Q: There are at least 3 major areas of concern as far as Indian economy is concerned. Exports are falling, manufacturing sector is under-performing and private investment is not gaining pace. What is your reading of the problems that we are facing in these three crucial areas?

H Neotia: Let's look at the private sector first. The private sector had built up capacities on the basis of 7-8% growth that they had hoped to happen in last 5 years. It didn't happen. As a result, a lot of excess capacity got built up into the system. Now, it will take a few years to get back into investment cycle because once you built up capacity and you are unable to use it, naturally, your profitability comes under stress as well.

There is an overhang of NPAs (Non-performing Assets) as we all know. That is another factor. The interest costs are high. RBI has taken some steps to moderate it but it has fully not been passed through from commercial banks to borrowers. So, I think all these things are some of the  factors that contribute to the private sector situation.

As far as exports are concerned, we are interlinked to the global economy. World affairs will certainly impact our own performance. As you can see, there has been cataclysmic fall in oil prices, from a high of $120 to $27. This is almost a disruptive kind of price-fall. It has given us some temporary advantage but naturally it has put a lot of countries under stress. So, all these factors will naturally impact the exports to some extent. I think the government is taking some measures to see that we can shore it up. I do hope and believe that India has competitiveness in many areas. So we should be able to do it reasonably well.

Coming to manufacturing sector, it's not that it is not performing. It's not throwing up profits because the economy has been moving slowly over these years. It has only started picking up, of late. So, it's going to take some time by when the capacity that we have built up will get utilised. And when these capacities get utilised, the prices will hopefully firm up a little bit and that will allow the companies to have better margins. And that will then allow them to have investment surplus. So, it's all part of the economic cycle we all have to go through. Some ups and downs do happen and this down has been a little longer drawn and we are certainly feeling the pain of it.

Q: Do you have specific suggestions to boost the exports?

H Neotia: Not specifically for exports but generally for the economy.  We have recommended that they should continue with the public investment that they have been doing, particularly roads, railways have taken off pretty well. There are other areas like defence where a lot of ‘Make in India' is to happen in the country. We, of course, want GST to be rolled out as quickly as possible.  I'm sure it will bring in much better compliance and also add some numbers to GDP. More than anything, it will unify India as one market instead of being fragmented as it is presently. We also feel that disinvestment should carry on. Banks need to be recapitalised as they have an overhang of NPAs. These are some of the suggestions we have made.

Q: In the run up to the general elections, a lot of expectations were raised regarding economic reforms in the country. Are you happy with the pace of economic reforms undertaken by Modi government?

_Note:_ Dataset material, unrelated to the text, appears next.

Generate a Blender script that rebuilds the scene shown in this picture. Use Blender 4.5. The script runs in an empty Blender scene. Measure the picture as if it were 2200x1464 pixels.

H Neotia:   The way I would answer this is that I'm happy with the direction of the reforms. We can always argue the pace and industry would feel that you can do more but we have to remain mindful of the fact that we live in a democracy. In a democracy there are many voices, many conflicting ideas. And we have chosen that because we all believe that democracy is the only right way to govern our country.

Having said that, we do believe that there is an overall convergence that reforms are necessary, that the economy has to grow, and that India is having an opportunity to find its place in comity of nations at the top table.   There is a general consensus across political parties on all of this and hopefully, we will find solutions but yes, there will be some delays in this process.